━━━━━ SOURCE EXCERPT ━━━━━
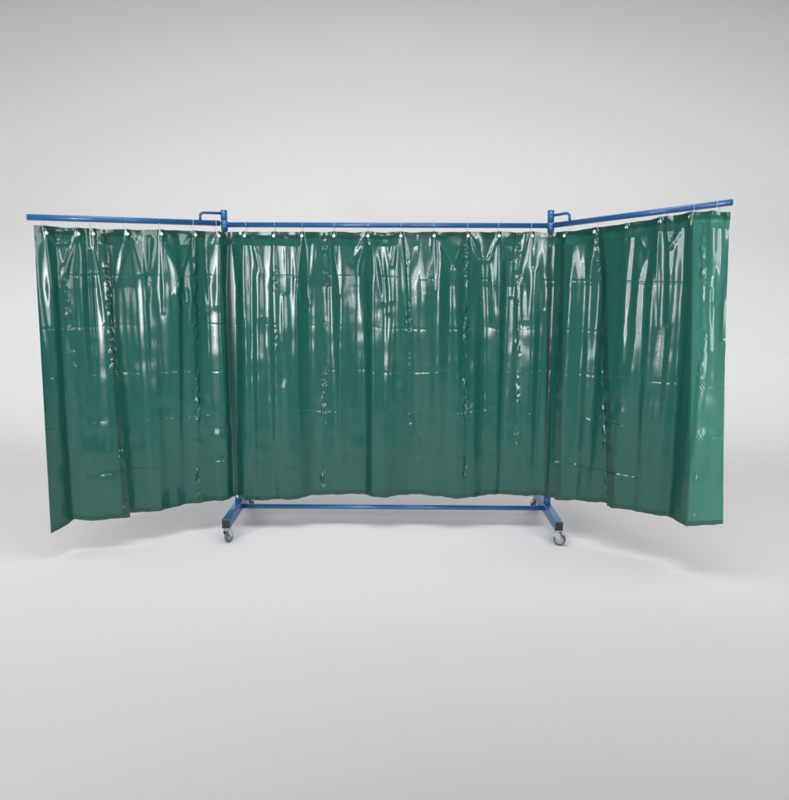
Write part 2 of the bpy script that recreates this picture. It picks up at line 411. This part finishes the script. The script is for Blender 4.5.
def add_hooks(parent, lo, hi, foldf):
    for i, (hs, hz) in enumerate(HOOKS):
        if not (lo <= hs < hi): continue
        fold = foldf(hs)
        P = surf(np.array([hs]), np.array([hz]), fold, .004)[0]
        R, n = rail_point(hs)
        V, F = eyelet_data(P, n)
        link('eyelet', mesh_from('eyelet', V, F), M_NYLON, parent)
        # rounded snap in the middle of the eyelet
        bm = bmesh.new(); bmesh.ops.create_uvsphere(bm, u_segments=12, v_segments=8, radius=.0078)
        for v in bm.verts: v.co = Vector((v.co.x, v.co.y*.45, v.co.z))
        ang = math.atan2(n.x, -n.y)
        bm.transform(Matrix.Translation(Vector(P))@Matrix.Rotation(ang, 4, 'Z'))
        me = bpy.data.meshes.new('snap_knob'); bm.to_mesh(me); bm.free()
        link('snap_knob', me, M_NYLON, parent)
        if hs > 4.15: continue      # the last eyelet hangs free beyond the rail end
        # thin ring looped over the rail and through the eyelet
        up = Vector((0, 0, 1)); C0 = R; pts = []
        rr = .0205
        Pb = Vector(P)-n*.016
        for k in range(13):
            a = math.radians(-25+230*k/12)
            pts.append(C0+n*(math.cos(a)*rr)+up*(math.sin(a)*rr))
        pts.append(C0-n*.012+up*(-.035)); pts.append(Pb+up*.012); pts.append(Pb-up*.004); pts.append(Vector(P)+n*.002-up*.003)
        pts.append(Vector(P)+n*.006+up*.008); pts.append(C0+n*.022+up*(-.035))
        V, F = tube_data(pts, .0013, 6, closed=True)
        link('hanging_ring', mesh_from('hanging_ring', V, F), M_WIRE, parent)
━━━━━
### EXERCISE GOAL:
Every line above should be repeated exactly; pictures stay out of the copy.

### RESPONSE TO THE EXERCISE:
Write part 2 of the bpy script that recreates this picture. It picks up at line 411. This part finishes the script. The script is for Blender 4.5.
def add_hooks(parent, lo, hi, foldf):
    for i, (hs, hz) in enumerate(HOOKS):
        if not (lo <= hs < hi): continue
        fold = foldf(hs)
        P = surf(np.array([hs]), np.array([hz]), fold, .004)[0]
        R, n = rail_point(hs)
        V, F = eyelet_data(P, n)
        link('eyelet', mesh_from('eyelet', V, F), M_NYLON, parent)
        # rounded snap in the middle of the eyelet
        bm = bmesh.new(); bmesh.ops.create_uvsphere(bm, u_segments=12, v_segments=8, radius=.0078)
        for v in bm.verts: v.co = Vector((v.co.x, v.co.y*.45, v.co.z))
        ang = math.atan2(n.x, -n.y)
        bm.transform(Matrix.Translation(Vector(P))@Matrix.Rotation(ang, 4, 'Z'))
        me = bpy.data.meshes.new('snap_knob'); bm.to_mesh(me); bm.free()
        link('snap_knob', me, M_NYLON, parent)
        if hs > 4.15: continue      # the last eyelet hangs free beyond the rail end
        # thin ring looped over the rail and through the eyelet
        up = Vector((0, 0, 1)); C0 = R; pts = []
        rr = .0205
        Pb = Vector(P)-n*.016
        for k in range(13):
            a = math.radians(-25+230*k/12)
            pts.append(C0+n*(math.cos(a)*rr)+up*(math.sin(a)*rr))
        pts.append(C0-n*.012+up*(-.035)); pts.append(Pb+up*.012); pts.append(Pb-up*.004); pts.append(Vector(P)+n*.002-up*.003)
        pts.append(Vector(P)+n*.006+up*.008); pts.append(C0+n*.022+up*(-.035))
        V, F = tube_data(pts, .0013, 6, closed=True)
        link('hanging_ring', mesh_from('hanging_ring', V, F), M_WIRE, parent)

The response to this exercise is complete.